Players & Makers


When first confronted with the task of finding out the problems surrounding the art world, we quickly discovered how naive we were about the commercial art world. On a mission to better understand the art world, the group conducted interviews with UAL staff and practising professionals to find out the exact problems that were being faced. People we spoke to include artist John Armleder, curators Nora Heidorn, Elliot Burns and director of 1-54 Contemporary African Art Fair Touria El Glaoui. From these conversations, there was a consensus that many elements of the economic system needs to be rethought. 


With this information, the group saw it was most effective to understand how these problems of the art model impact them and their current position as students.
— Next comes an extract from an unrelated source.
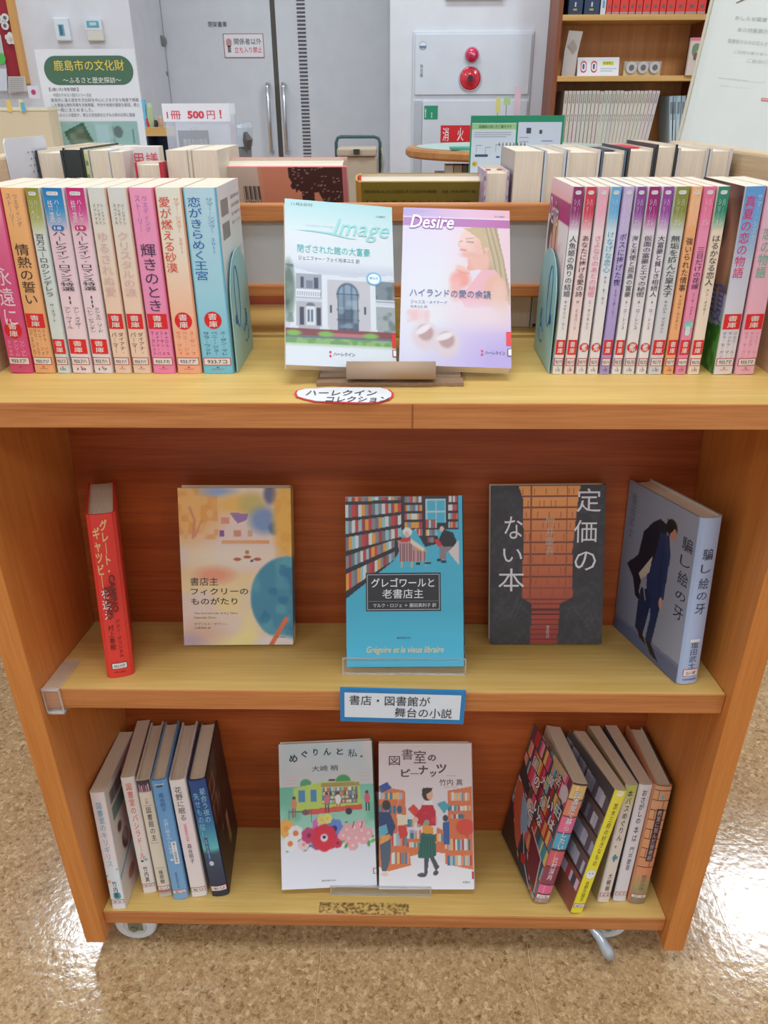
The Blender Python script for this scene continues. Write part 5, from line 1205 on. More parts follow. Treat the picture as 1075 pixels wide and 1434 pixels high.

What does a broken art fair model mean to students? How do students position themselves in the art world? How can students have agency in the Art World? 


These questions would lead to Players and Makers, a roundtable talk at Central Saint Martins with guests Angie Illman, Calum Hall, Jacob Willer,  Maura Derossis, Liam Newnham, Stephanie Dieckvoss and Suwen Huang. The roundtable discussed the relationship between academia and the art world and was moderated by members of ARtCH who led the conversation using research and data collected from students by the MA CCC group.








The group asked students from UAL and beyond three main questions: 


  1. Why did you choose to attend art school?

  2. What are your feelings about the art market?

  3. What questions do you have for art  professionals?


The responses were framed to pose questions at a diverse table of professionals with different roles in the art world. The roundtable was divided into themes


  1. Art school as a commercial institution 

  2. The art world and elitism 

  3. How do we value art 

  4. The role of the curator and new academic disciplines 

  5. The future of the industry 


The first theme was understanding that art schools operate like commercial institutions making students part of the art world. The table agreed that in many ways art school doesn’t prepare students for the art world. This developed the conversation to question the role of academic institutions and the purpose of the art school curriculum. It also led the table to confront issues present in these institutions such as inequality and elitism which can be fueled by intersections of class, race and gender. The topic of elitism naturally made the roundtable guests talk about how art is valued and who has the power in deciding ‘good art'.  The rise of digital technologies and social media, in particular, proved that there is a new model where artists can directly connect with customers which made us debate the position of curators and emerging roles in the art world. The talk came to close thinking about the future of the industry.